# Short exercise:
Write out only the lines from the start of the entries up to and including the line with "sc.camera = cam_o"; please skip the pictures.

Scenes as source code:
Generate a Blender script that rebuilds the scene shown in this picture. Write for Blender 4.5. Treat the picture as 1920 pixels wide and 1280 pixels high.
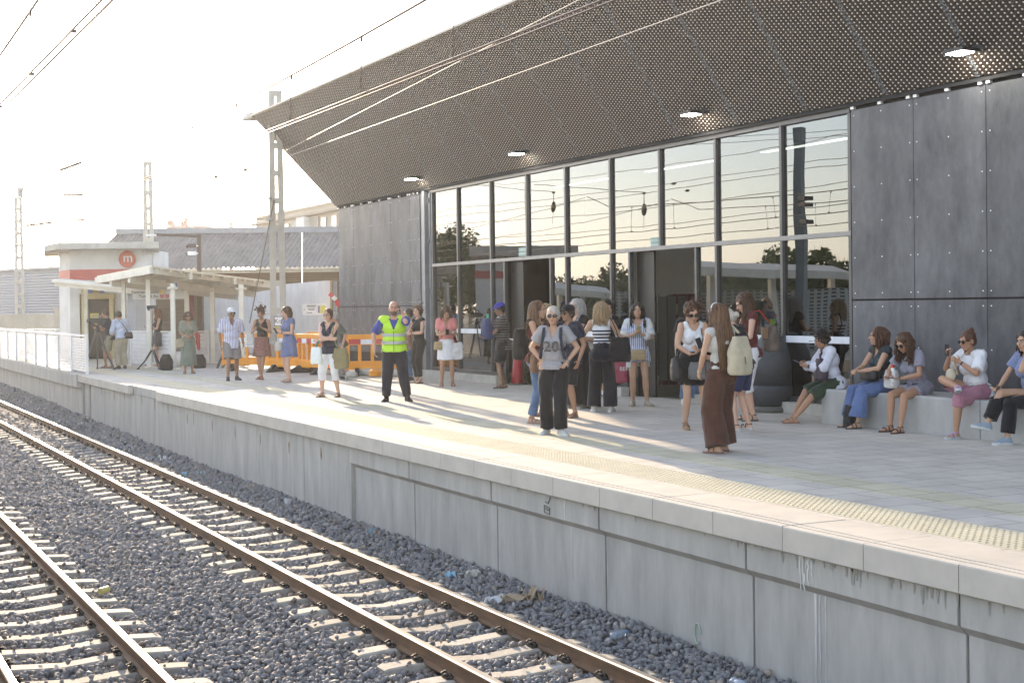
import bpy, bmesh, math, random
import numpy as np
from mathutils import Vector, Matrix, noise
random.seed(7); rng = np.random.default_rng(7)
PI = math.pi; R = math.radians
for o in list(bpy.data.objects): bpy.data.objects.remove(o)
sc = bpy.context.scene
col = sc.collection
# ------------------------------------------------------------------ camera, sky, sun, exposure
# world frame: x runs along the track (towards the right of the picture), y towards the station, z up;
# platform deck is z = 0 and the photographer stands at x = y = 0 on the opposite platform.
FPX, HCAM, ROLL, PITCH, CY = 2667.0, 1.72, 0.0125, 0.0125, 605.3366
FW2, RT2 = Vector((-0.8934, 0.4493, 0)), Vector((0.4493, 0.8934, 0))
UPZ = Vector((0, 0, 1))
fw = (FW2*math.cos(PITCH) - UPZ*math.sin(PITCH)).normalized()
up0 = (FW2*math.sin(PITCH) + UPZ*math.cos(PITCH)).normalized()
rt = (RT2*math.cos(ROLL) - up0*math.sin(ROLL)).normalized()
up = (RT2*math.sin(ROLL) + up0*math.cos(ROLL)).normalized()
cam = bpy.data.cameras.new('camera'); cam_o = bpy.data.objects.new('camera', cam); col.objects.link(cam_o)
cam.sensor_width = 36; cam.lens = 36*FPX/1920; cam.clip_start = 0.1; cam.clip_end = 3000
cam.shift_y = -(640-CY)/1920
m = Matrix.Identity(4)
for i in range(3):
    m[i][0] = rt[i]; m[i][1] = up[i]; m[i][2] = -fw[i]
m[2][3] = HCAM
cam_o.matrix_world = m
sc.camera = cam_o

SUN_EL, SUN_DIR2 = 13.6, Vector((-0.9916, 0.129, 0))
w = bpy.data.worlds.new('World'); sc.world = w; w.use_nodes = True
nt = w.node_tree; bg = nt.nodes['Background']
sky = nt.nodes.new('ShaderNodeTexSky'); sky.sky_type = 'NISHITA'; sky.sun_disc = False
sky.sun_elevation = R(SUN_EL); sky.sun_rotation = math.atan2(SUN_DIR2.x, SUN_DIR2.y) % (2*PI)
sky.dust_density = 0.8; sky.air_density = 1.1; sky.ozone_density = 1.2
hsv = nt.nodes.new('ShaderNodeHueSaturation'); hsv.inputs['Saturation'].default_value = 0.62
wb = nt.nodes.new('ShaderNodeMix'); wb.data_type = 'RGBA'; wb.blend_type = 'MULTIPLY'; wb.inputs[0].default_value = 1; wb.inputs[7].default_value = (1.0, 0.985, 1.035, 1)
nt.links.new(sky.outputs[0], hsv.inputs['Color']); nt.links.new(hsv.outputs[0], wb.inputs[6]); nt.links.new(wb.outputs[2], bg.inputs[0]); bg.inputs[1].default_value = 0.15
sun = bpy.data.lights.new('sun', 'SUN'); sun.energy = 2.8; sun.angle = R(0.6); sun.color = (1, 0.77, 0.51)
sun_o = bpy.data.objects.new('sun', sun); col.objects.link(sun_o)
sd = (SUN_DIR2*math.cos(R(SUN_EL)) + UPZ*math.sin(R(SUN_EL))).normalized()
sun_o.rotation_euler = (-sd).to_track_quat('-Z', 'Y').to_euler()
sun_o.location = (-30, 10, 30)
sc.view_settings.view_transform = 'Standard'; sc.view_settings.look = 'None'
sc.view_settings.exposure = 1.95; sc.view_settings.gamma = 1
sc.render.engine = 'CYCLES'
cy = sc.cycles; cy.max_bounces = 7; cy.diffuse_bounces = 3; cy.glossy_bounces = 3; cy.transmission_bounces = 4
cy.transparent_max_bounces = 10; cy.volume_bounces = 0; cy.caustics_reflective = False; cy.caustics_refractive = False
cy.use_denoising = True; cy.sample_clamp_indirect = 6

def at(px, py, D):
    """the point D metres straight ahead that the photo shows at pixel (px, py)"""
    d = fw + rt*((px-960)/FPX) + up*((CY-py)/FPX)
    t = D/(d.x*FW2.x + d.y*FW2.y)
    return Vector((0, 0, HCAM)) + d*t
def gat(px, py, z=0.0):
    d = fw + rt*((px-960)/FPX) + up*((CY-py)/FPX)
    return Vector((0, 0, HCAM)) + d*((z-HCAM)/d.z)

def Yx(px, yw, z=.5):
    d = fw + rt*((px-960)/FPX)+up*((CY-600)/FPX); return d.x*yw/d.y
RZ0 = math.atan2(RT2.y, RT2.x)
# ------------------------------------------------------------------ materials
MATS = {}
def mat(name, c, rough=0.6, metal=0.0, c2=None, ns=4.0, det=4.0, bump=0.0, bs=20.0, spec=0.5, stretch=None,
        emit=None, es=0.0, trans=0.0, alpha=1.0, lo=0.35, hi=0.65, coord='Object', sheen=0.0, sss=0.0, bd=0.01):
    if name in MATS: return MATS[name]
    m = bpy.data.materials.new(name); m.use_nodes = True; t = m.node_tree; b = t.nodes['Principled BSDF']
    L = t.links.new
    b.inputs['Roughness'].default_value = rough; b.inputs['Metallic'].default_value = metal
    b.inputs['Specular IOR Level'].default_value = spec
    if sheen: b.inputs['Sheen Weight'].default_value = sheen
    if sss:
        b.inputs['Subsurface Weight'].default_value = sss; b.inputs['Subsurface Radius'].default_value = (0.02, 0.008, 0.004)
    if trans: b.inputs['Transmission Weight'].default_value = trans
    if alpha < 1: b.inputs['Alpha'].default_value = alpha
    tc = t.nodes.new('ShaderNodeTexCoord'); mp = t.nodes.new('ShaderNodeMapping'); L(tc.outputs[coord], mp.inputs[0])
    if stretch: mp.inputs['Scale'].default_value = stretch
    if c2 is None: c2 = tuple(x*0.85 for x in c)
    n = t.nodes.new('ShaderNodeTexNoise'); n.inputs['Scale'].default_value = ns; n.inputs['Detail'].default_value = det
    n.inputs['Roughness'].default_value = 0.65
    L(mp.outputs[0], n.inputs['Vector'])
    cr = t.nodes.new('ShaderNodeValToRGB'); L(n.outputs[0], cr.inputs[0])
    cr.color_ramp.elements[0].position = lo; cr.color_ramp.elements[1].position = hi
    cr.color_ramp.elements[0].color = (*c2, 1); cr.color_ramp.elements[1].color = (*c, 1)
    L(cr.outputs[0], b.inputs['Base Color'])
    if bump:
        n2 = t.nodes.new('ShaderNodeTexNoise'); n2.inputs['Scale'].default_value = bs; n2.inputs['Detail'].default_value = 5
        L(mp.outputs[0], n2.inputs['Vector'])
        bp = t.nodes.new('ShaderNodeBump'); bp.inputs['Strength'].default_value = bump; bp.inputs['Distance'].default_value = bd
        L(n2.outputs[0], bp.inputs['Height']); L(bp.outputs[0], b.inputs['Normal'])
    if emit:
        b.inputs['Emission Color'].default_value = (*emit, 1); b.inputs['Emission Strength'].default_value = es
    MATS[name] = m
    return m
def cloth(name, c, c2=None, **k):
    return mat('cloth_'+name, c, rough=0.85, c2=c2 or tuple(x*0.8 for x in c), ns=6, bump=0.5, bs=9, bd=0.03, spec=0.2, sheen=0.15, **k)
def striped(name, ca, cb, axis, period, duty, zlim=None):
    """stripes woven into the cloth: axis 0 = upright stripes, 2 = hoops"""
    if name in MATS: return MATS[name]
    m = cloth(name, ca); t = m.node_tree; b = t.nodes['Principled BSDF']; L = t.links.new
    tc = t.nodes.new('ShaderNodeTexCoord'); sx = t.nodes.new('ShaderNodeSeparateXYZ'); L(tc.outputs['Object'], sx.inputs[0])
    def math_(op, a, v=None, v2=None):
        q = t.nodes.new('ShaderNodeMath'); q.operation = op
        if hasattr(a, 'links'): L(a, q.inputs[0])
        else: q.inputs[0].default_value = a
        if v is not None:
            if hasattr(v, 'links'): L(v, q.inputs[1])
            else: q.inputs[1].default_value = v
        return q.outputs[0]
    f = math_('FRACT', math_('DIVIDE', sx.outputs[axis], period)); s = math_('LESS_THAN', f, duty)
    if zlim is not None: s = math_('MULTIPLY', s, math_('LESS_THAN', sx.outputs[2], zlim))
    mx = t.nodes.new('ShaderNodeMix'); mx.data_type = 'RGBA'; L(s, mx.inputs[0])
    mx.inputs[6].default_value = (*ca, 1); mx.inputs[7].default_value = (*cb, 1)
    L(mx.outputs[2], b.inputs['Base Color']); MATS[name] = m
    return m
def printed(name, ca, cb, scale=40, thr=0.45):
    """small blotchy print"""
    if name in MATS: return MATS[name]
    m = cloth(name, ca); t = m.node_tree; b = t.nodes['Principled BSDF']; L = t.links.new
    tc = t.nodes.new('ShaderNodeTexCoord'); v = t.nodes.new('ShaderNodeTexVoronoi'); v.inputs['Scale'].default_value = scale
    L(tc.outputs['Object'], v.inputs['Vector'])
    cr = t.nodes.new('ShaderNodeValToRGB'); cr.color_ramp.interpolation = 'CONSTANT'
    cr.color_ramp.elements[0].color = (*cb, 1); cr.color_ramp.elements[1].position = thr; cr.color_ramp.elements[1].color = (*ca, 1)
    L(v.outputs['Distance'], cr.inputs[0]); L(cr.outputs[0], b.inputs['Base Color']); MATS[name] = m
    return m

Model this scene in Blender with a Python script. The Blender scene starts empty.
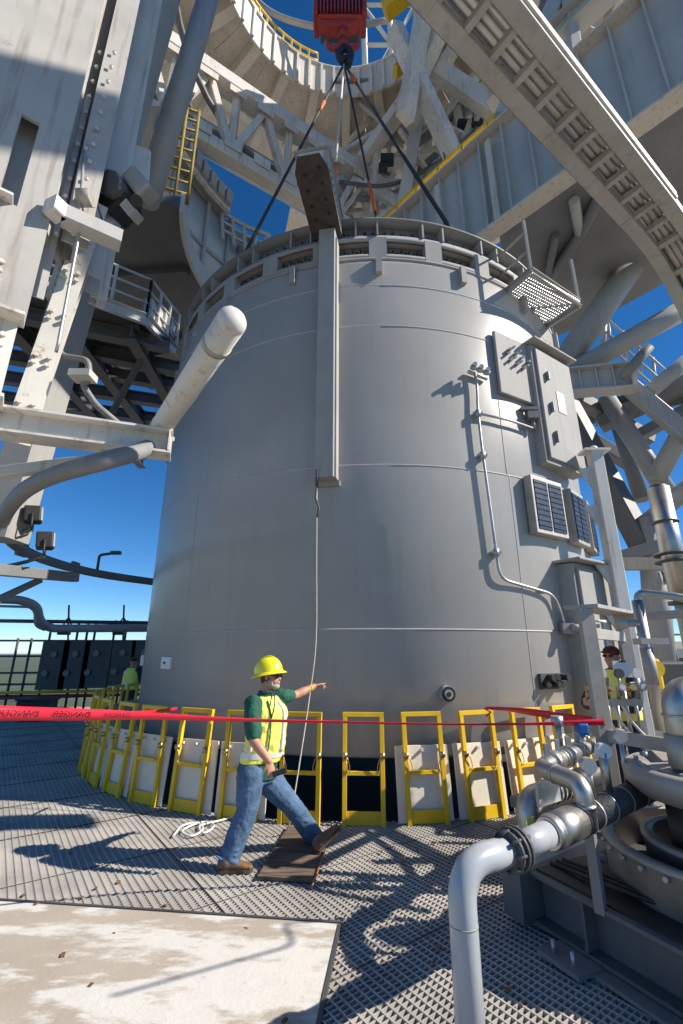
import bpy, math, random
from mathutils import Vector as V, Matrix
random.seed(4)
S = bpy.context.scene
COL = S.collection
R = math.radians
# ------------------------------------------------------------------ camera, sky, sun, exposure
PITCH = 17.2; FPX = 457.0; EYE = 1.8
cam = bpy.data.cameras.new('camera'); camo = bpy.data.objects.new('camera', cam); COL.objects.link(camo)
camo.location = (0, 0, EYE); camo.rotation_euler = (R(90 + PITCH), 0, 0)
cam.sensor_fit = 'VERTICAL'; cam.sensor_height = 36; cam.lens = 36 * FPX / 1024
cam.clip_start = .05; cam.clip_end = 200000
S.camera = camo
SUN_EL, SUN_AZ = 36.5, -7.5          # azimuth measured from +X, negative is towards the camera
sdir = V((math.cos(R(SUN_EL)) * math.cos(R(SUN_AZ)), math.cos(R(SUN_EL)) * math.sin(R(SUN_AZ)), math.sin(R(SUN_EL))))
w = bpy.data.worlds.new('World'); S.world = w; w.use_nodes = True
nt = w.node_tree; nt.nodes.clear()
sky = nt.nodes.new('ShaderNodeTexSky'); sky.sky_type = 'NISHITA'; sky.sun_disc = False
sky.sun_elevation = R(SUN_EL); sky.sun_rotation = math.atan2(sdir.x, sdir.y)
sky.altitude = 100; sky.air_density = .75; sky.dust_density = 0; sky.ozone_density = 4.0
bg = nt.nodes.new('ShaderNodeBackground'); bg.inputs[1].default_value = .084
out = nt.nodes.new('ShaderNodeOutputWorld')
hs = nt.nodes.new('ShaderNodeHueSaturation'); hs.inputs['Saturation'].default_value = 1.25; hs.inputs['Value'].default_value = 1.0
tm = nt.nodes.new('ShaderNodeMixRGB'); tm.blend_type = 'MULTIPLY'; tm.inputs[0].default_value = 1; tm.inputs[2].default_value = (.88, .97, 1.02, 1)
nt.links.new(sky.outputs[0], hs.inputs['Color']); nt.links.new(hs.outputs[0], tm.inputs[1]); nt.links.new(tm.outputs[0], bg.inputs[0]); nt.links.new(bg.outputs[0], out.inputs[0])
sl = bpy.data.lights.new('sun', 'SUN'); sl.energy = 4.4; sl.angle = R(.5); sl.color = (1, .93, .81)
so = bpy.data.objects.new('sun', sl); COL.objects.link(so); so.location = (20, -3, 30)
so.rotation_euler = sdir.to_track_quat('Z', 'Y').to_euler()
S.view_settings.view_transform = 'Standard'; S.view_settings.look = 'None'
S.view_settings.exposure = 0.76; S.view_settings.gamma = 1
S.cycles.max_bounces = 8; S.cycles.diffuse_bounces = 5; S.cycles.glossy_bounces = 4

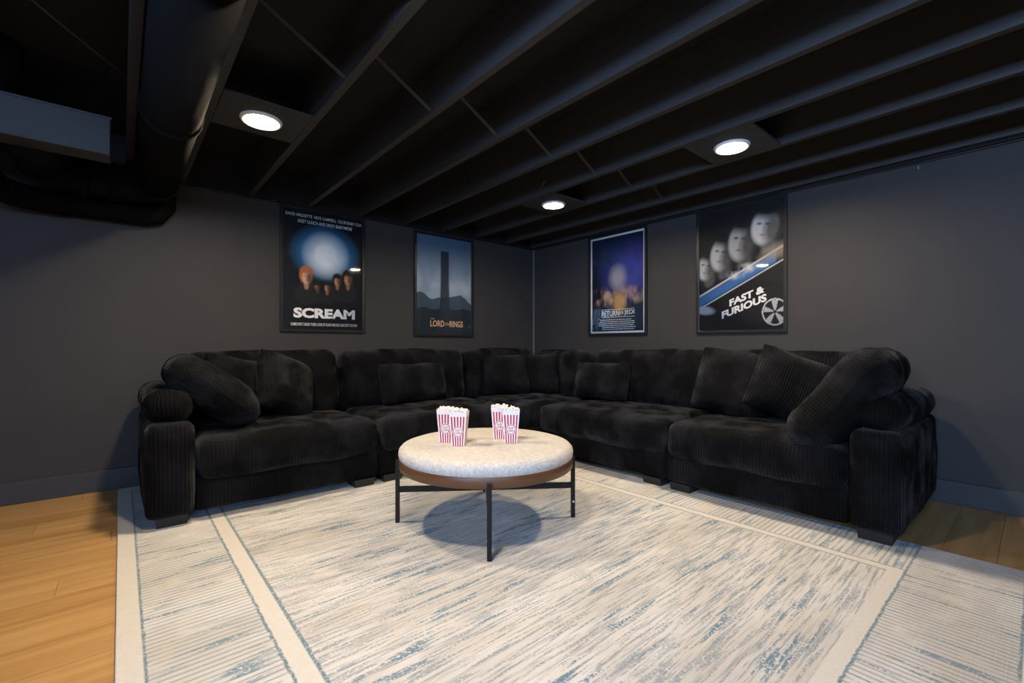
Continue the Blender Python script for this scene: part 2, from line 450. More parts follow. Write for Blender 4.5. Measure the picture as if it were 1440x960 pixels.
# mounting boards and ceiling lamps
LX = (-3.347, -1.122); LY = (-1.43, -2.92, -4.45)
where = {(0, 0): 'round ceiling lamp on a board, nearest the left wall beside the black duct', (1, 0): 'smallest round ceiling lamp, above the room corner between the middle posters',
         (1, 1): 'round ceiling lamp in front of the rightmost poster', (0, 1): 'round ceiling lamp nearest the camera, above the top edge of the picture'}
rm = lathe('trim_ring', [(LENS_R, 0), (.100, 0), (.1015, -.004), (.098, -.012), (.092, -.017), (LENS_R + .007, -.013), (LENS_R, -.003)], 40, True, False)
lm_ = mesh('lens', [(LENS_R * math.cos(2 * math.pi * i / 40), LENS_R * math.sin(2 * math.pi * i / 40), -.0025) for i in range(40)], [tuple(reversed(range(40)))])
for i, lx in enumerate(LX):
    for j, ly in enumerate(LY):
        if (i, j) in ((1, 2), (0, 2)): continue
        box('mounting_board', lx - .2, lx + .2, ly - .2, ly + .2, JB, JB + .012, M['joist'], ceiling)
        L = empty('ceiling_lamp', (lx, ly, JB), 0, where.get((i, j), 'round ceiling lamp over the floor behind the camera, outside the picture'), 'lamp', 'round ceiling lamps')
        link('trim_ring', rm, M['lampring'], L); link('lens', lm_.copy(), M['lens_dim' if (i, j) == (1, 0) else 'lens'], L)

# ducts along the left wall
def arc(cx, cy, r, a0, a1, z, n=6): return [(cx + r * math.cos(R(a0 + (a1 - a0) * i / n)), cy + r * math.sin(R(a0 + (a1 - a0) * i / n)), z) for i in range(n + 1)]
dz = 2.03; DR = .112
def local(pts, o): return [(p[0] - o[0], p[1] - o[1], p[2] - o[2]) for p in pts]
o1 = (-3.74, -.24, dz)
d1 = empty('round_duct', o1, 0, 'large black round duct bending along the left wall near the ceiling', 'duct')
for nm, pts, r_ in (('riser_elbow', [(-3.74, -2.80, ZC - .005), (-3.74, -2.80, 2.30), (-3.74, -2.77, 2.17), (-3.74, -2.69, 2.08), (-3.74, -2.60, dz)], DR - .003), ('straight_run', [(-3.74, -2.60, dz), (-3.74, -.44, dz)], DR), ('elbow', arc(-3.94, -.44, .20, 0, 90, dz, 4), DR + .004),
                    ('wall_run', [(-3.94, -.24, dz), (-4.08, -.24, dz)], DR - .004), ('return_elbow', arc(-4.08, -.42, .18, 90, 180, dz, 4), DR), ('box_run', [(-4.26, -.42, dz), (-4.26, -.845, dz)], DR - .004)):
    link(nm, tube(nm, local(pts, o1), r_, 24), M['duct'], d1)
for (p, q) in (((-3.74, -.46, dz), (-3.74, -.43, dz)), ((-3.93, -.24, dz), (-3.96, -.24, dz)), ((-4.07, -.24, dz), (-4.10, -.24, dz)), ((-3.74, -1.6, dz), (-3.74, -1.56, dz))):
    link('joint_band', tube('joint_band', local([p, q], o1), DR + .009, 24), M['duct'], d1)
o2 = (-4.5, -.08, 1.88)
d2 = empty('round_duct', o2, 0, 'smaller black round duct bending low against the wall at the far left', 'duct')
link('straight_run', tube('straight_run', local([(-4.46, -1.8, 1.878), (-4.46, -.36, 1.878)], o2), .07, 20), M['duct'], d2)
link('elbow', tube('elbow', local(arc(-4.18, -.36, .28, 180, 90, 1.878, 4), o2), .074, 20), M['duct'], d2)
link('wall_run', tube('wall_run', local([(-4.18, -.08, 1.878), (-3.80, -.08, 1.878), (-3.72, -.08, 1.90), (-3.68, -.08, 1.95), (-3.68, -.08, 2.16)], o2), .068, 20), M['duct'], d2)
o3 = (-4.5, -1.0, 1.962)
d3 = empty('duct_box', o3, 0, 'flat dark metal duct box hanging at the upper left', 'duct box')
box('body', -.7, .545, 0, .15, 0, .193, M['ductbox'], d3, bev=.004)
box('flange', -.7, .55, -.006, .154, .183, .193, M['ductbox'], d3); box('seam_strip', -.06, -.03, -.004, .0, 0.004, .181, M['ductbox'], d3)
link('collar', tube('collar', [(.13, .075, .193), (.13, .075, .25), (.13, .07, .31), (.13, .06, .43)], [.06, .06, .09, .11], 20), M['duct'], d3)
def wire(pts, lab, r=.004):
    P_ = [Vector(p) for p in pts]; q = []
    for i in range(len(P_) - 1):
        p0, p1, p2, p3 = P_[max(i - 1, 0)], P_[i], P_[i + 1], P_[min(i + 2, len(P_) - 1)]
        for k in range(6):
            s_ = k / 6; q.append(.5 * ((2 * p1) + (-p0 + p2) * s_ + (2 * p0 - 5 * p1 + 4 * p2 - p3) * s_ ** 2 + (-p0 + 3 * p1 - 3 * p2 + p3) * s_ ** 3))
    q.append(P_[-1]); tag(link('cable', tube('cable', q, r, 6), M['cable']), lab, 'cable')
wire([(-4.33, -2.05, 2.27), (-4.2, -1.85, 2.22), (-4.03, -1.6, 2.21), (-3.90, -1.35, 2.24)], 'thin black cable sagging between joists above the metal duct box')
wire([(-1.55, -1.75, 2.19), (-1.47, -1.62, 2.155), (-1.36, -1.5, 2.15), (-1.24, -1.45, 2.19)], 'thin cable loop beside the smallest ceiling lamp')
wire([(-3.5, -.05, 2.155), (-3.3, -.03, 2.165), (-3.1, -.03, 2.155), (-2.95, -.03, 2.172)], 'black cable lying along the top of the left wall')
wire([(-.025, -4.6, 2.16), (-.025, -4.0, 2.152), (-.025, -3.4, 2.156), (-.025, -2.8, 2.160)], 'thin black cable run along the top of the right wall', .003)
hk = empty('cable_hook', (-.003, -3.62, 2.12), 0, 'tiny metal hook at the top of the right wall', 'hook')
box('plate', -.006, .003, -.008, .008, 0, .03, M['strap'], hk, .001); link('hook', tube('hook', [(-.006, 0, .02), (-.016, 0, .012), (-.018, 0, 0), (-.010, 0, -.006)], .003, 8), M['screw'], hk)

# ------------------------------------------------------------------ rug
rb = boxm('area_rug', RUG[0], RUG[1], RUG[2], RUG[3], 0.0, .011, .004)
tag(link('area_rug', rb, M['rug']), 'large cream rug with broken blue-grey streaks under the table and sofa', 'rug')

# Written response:
Generate a Blender script that rebuilds the scene shown in this picture. Write for Blender 4.5. Treat the picture as 1920 pixels wide and 1280 pixels high.
import bpy, bmesh, math, random
import numpy as np
from mathutils import Vector, Matrix, noise
random.seed(7); rng = np.random.default_rng(7)
PI = math.pi; R = math.radians
for o in list(bpy.data.objects): bpy.data.objects.remove(o)
sc = bpy.context.scene
col = sc.collection
# ------------------------------------------------------------------ camera, sky, sun, exposure
# world frame: x runs along the track (towards the right of the picture), y towards the station, z up;
# platform deck is z = 0 and the photographer stands at x = y = 0 on the opposite platform.
FPX, HCAM, ROLL, PITCH, CY = 2667.0, 1.72, 0.0125, 0.0125, 605.3366
FW2, RT2 = Vector((-0.8934, 0.4493, 0)), Vector((0.4493, 0.8934, 0))
UPZ = Vector((0, 0, 1))
fw = (FW2*math.cos(PITCH) - UPZ*math.sin(PITCH)).normalized()
up0 = (FW2*math.sin(PITCH) + UPZ*math.cos(PITCH)).normalized()
rt = (RT2*math.cos(ROLL) - up0*math.sin(ROLL)).normalized()
up = (RT2*math.sin(ROLL) + up0*math.cos(ROLL)).normalized()
cam = bpy.data.cameras.new('camera'); cam_o = bpy.data.objects.new('camera', cam); col.objects.link(cam_o)
cam.sensor_width = 36; cam.lens = 36*FPX/1920; cam.clip_start = 0.1; cam.clip_end = 3000
cam.shift_y = -(640-CY)/1920
m = Matrix.Identity(4)
for i in range(3):
    m[i][0] = rt[i]; m[i][1] = up[i]; m[i][2] = -fw[i]
m[2][3] = HCAM
cam_o.matrix_world = m
sc.camera = cam_o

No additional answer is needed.